If you enjoy reading about unconventional childhoods, have I got a book for you. Priestdaddy by Patricia Lockwood delivers in scenes from a childhood spent in rectories and convents throughout the midwest, as the daughter of a Catholic priest. When her father has an epiphany and converts to Catholicism, he finds a loophole in church law that permits him to become an ordained priest, despite being married and the father of five. Lockwood’s irreverent recollections are as funny as anything I’ve read. Her mother trolls the internet for cautionary tales and bits of gore like “we swallow seven spiders every night” or “Satanists have a new plan to eat the pope.” She relates that before the church allowed her husband to become a priest, she had to take the SAT (Sears Aptitude Test) and the Psychopath test because having a psychopath wife would bring disgrace.
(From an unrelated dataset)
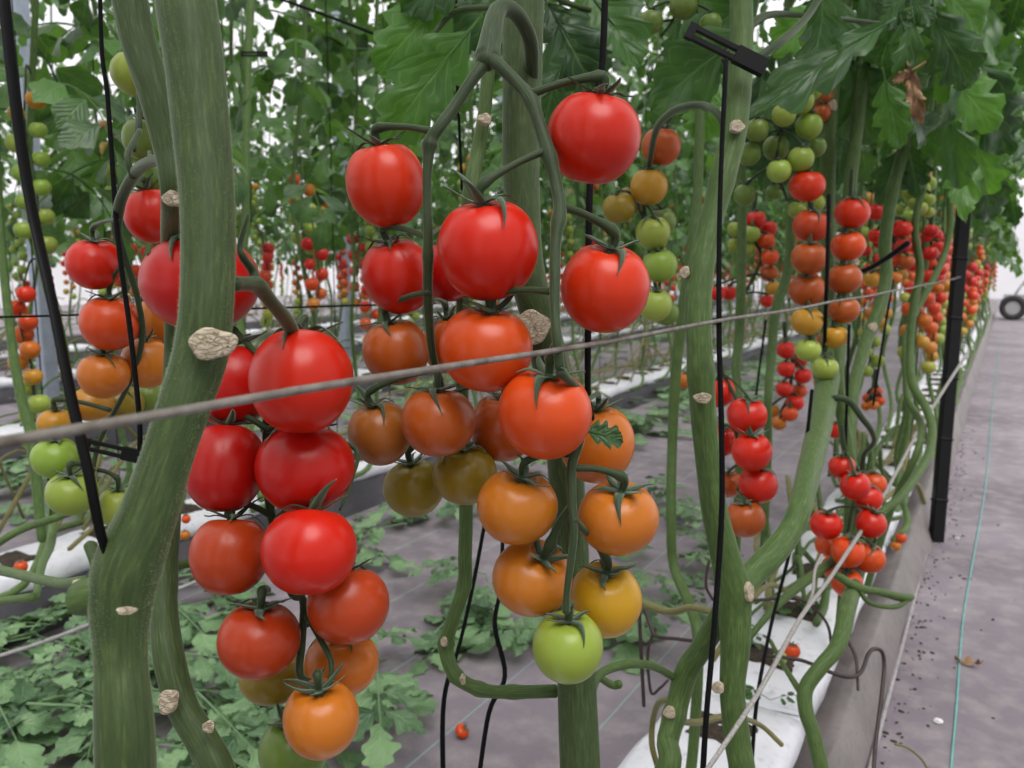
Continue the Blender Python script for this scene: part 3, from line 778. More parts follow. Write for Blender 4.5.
# centre truss
mb = MB()
ptube(mb, [(531, 92, 13, .625), (532, 66, 14, .605), (530, 40, 15, .585), (520, 18, 16, .565), (508, 8, 17, .55), (497, 12, 18, .54), (492, 32, 21, .525), (488, 55, 23, .515), (486, 63, 20, .51)], n=14, nodes=[(.9, .15, .06)])
ptube(mb, [(487, 60, 15, .512), (472, 80, 12, .508), (455, 106, 12, .505), (440, 126, 12, .50), (431, 140, 13, .50), (428, 160, 11, .50), (427, 190, 9, .50), (428, 230, 10, .50), (428, 262, 10, .505), (428, 300, 10, .515), (432, 350, 8, .53), (440, 380, 7, .55), (446, 410, 7, .585), (450, 440, 6, .59)], n=12, nodes=[(.33, .3, .02), (.6, .2, .02)])
ptube(mb, [(488, 58, 15, .512), (500, 66, 13, .505), (516, 82, 13, .50), (531, 100, 13, .495), (541, 130, 13, .49), (549, 155, 13, .485), (557, 188, 12, .48), (560, 210, 13, .475), (556, 240, 11, .47), (555, 275, 11, .465), (555, 310, 10, .46), (557, 340, 10, .455), (560, 368, 10, .455)], n=12, nodes=[(.25, .25, .03), (.42, .25, .03), (.62, .3, .03)])
ptube(mb, [(560, 372, 10, .455), (585, 400, 8, .49), (580, 440, 9, .50), (572, 465, 10, .50), (572, 500, 9, .495), (574, 530, 8, .49), (571, 560, 8, .49), (567, 590, 7, .49), (566, 612, 8, .49)], n=10)
for k, f, w in (('b1', (431, 131, .50), 8), ('b3', (530, 94, .495), 9), ('b2', (547, 150, .485), 8), ('b4', (561, 206, .475), 9), ('b5', (428, 238, .50), 7), ('b6', (556, 292, .465), 8), ('b7', (428, 292, .51), 7), ('b21', (430, 235, .51), 5), ('b8', (431, 300, .525), 5),
                ('b9', (557, 342, .455), 9), ('b10', (434, 370, .54), 6), ('b11', (437, 375, .54), 6), ('b12', (446, 395, .57), 5), ('b13', (450, 438, .59), 5), ('b14', (446, 428, .585), 5), ('b15', (572, 455, .505), 6), ('b16', (585, 405, .50), 6), ('b17', (573, 468, .50), 8), ('b18', (573, 505, .495), 9), ('b19', (574, 520, .49), 8), ('b20', (566, 608, .49), 8)):
    pedicel(mb, f, k, w, max(5, w - 1))
mb.build('fruit_truss', M['truss'], pC)
tpt, tax = TOP['b3']
# leaf scrap beside the truss
leaflet_px(pC, (586, 430, .50), (626, 441, .51), 27, 31, 'leaf', .5, label='small leaf curled beside the truss')
# hanging leaves behind the truss
L_near = [((470, 30, .78), (384, 132, .74), 66, 'leaf_bright'), ((455, -10, .82), (374, 62, .80), 62, 'leaf_bright'), ((430, 40, .86), (408, 108, .84), 46, 'leaf'), ((520, -30, .85), (452, 45, .82), 60, 'leaf'),
          ((548, 5, .80), (598, 84, .78), 66, 'leaf'), ((585, -12, .82), (642, 62, .80), 62, 'leaf'), ((560, 60, .88), (545, 118, .86), 40, 'leaf'), ((470, -35, .8), (400, -5, .78), 60, 'leaf')]
for i, (b, t_, w, m_) in enumerate(L_near): leaflet_px(pC, b, t_, w, 50 + i, m_, .15 + .25 * (i % 3))
mb = MB(); ptube(mb, [(530, -20, 7, .7), (500, 5, 6, .76), (455, 12, 6, .80), (425, 45, 5, .80)], n=8); ptube(mb, [(530, -20, 7, .7), (560, 0, 6, .78), (590, 10, 5, .81)], n=8)
mb.build('leaf_stalk', M['stem'], pC)

# --- plant D: right of centre, forked
D_pts = [(741, -10, 22.3, .80), (741, 50, 23.2, .79), (735, 125, 25.1, .77), (722, 180, 24.2, .76), (708, 235, 24.2, .75), (699, 285, 27.0, .74), (699, 340, 25.1, .73), (702, 395, 26.0, .73), (707, 450, 25.1, .735), (714, 505, 26.0, .74), (724, 550, 28.8, .745), (733, 590, 33.5, .75), (735, 640, 29.8, .75), (732, 690, 25.1, .75), (737, 740, 26.0, .75), (742, 790, 26.0, .75)]
eD = at(742, 790, .75)
pD = plant(eD, 'forked tomato plant right of the centre truss, held by a black clip')
stem_obj(pD, D_pts, 'stem_lt', 20, up=[(-.26, .86, 2.4), (-.24, .84, 1.7), (-.225, .82, 1.3)], down=[eD + np.array([-.01, .01, -.12]), (-.34, .80, .15)], nodes=[(.30, .10, .012), (.48, .12, .012), (.70, .08, .02)])
scar(pD, 738, 126, 15, 13, .748, (.2, 0), 'small pale cut scar'); scar(pD, 703, 398, 18, 11, .708, (.0, 0), 'small pale cut scar'); scar(pD, 684, 272, 10, 12, .735, (-.7, 0), 'small pale scar'); scar(pD, 751, 592, 12, 20, .735, (.9, .1), 'white cut scar'); scar(pD, 717, 688, 12, 12, .735, (-.7, .1), 'small pale scar')
E_pts = [(735, 600, 26, .755), (750, 577, 26, .78), (771, 556, 26, .80), (790, 532, 24, .83), (801, 505, 23, .86), (811, 462, 24, 1.0), (820, 425, 24, 1.18), (827, 385, 22, 1.42), (829, 330, 16, 1.52), (828, 260, 14, 1.55), (827, 190, 15, 1.55), (829, 130, 15, 1.50), (834, 70, 14, 1.50), (842, 20, 13, 1.50)]
mb = MB(); P = [at(a[0], a[1], a[3]) for a in E_pts]; R = [a[2] * .5 * a[3] / FPX for a in E_pts]
P += rise(P[-1], P[-2])[::-1]; R += [R[-1], R[-1] * .9, R[-1] * .7]
tube(mb, P, R, 16, 6, rough=.04, nodes=[(.45, .15, .012)]); mb.build('side_stem', M['stem_lt'], pD)
scar(pD, 834, 105, 10, 11, 1.48, (.4, 0), 'small pale cut scar'); scar(pD, 803, 513, 9, 8, .845, (.2, 0), 'small pale scar')
F_pts = [(728, 600, 20, .76), (717, 622, 22, .775), (700, 650, 22, .79), (686, 672, 23, .80), (677, 705, 22, .80), (668, 738, 22, .79), (655, 790, 24, .78)]
mb = MB(); P = [at(a[0], a[1], a[3]) for a in F_pts]; R = [a[2] * .5 * a[3] / FPX for a in F_pts]
P += [np.array((-.40, .70, .15))]; R += [.010]
tube(mb, P, R, 16, 6, rough=.04, nodes=[(.62, .15, .03)]); mb.build('side_stem', M['stem_lt'], pD)
scar(pD, 669, 713, 12, 12, .785, (-.4, .1), 'small pale scar')
mb = MB(); ptube(mb, [(728, 132, 9, .765), (718, 114, 8, .78), (705, 106, 8, .82), (688, 106, 8, .86), (672, 112, 8, .92), (657, 128, 7, 1.0), (650, 160, 6, 1.08), (644, 200, 5, 1.12), (648, 240, 5, 1.14), (656, 290, 4, 1.15)], n=10)
mb.build('fruit_truss', M['truss'], pD)
mb = MB(); ptube(mb, [(822, 404, 8, 1.32), (836, 398, 7, 1.30), (850, 402, 7, 1.30), (862, 418, 6.5, 1.30), (871, 430, 6, 1.32), (874, 442, 5, 1.35), (864, 455, 5, 1.40), (862, 475, 6, 1.42), (858, 510, 5, 1.43), (852, 545, 4, 1.43)], n=10)
mb.build('fruit_truss', M['truss'], pD)
mb = MB(); ptube(mb, [(724, 60, 8, .79), (760, 18, 8, .9), (800, 15, 6, 1.0), (830, 18, 5, 1.1), (885, 24, 4, 1.15)], n=8)
ptube(mb, [(752, 62, 8, .80), (780, 42, 9, .82), (800, 25, 8, .86), (815, 5, 7, .9), (835, -30, 7, .93)], n=8)
mb.build('leaf_stalk', M['truss'], pD)

# --- other plants of row 1, pixel-traced stems
def trow(pts, label, mat='stem_lt', n=12, downx=None, upx=None):
    e = at(*pts[-1][:2], pts[-1][3]); s = at(*pts[0][:2], pts[0][3])
    bx = downx if downx is not None else min(max(e[0], -.42), -.22)
    p = plant((bx, e[1], 0), label)
    down = [np.array([(e[0] + bx) / 2, e[1], max(.17, e[2] - .12)]), np.array([bx, e[1] - .02, .14])] if e[2] > .2 else []
    ux = upx if upx is not None else -.25
    up = [np.array([ux, s[1] + .06, 2.6]), np.array([(ux + s[0]) / 2, s[1] + .03, max(1.7, s[2] + .4)])]
    stem_obj(p, pts, mat, n, up=up, down=down); return p
pH = trow([(703, 20, 10, 1.25), (700, 130, 10, 1.25), (697, 200, 10, 1.24), (686, 290, 12, 1.22), (676, 370, 11, 1.22), (672, 450, 10, 1.22), (671, 520, 10, 1.2), (674, 566, 10, 1.2), (689, 604, 11, 1.15), (698, 640, 11, 1.1)], 'thin dark tomato stem just left of the forked plant')
pI = trow([(864, 60, 14, 1.5), (857, 125, 13, 1.5), (850, 188, 13, 1.5), (846, 260, 12, 1.5), (842, 330, 12, 1.5), (838, 380, 12, 1.45), (846, 440, 12, 1.46), (860, 520, 13, 1.44), (856, 575, 15, 1.32), (848, 606, 17, 1.15), (838, 645, 16, 1.08), (822, 665, 15, 1.06), (806, 688, 15, 1.05), (806, 712, 15, 1.04), (814, 738, 15, 1.03), (822, 790, 16, 1.02)], 'tomato plant with a kinked low stem beside the white slab corner', downx=-.22)
pJ = trow([(905, 145, 12, 1.75), (893, 190, 12, 1.75), (885, 240, 12, 1.75), (886, 278, 12, 1.75), (878, 312, 13, 1.72), (868, 335, 13, 1.7), (860, 362, 12, 1.65), (853, 392, 12, 1.6), (850, 440, 11, 1.55), (850, 500, 10, 1.5)], 'pale tomato stem zigzagging between the double fruit string and the post')
pK = trow([(927, 170, 7.8, 2.0), (915, 225, 7.0, 2.0), (920, 270, 7.8, 2.0), (913, 310, 7.8, 1.98), (910, 355, 7.8, 1.95), (913, 385, 8.6, 1.9), (926, 408, 8.6, 1.85), (932, 432, 8.6, 1.8), (926, 460, 8.6, 1.7), (902, 495, 8.6, 1.55), (877, 520, 7.8, 1.5)], 'tomato stem winding down in front of the black post')
pL = trow([(950, 190, 6.2, 2.2), (946, 250, 6.2, 2.2), (912, 320, 6.2, 2.1), (905, 345, 6.2, 2.05), (906, 372, 7.0, 2.0), (908, 400, 7.0, 1.95), (921, 425, 7.0, 1.85), (916, 455, 7.0, 1.75)], 'thin tomato stem bending left of the black post')
pM = trow([(735, 30, 9, 1.7), (738, 120, 9, 1.7), (742, 200, 9, 1.7), (741, 290, 10, 1.7), (739, 340, 10, 1.7), (736, 370, 9, 1.65), (740, 420, 9, 1.6)], 'thin tomato stem behind the forked plant')
pN = trow([(790, 120, 9, 1.9), (792, 200, 9, 1.9), (788, 270, 10, 1.9), (776, 310, 10, 1.88), (771, 360, 9, 1.85), (768, 400, 8, 1.8)], 'thin tomato stem left of the double fruit string')
scar(pJ, 874, 327, 9, 9, 1.69, (.3, 0)); scar(pI, 857, 262, 7, 8, 1.48, (.3, 0))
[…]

In a childhood highlighted by her father’s habit of playing electric guitar loudly and badly and his penchant for wearing nothing but his briefs around the house, Lockwood describes some of the eccentricities of the Catholic religion, including the priestly wardrobe:

When my father started saying the Latin Mass, he gave up short-sleeved shirts and slacks and took to wearing a cassock which is just a long black dress for a man that everyone refuses to call a dress…and the pope wears what a baby would wear to prom.

Years after leaving home, Lockwood and her husband move in with her parents for nine months. Her observations and memories are told with anthropologist’s point of view and are filled with surprising, hilarious,and gorgeous metaphors. It’s not surprising that Lockwood has published two collections of poetry or that her work has appeared in the The New Yorker, among other publications.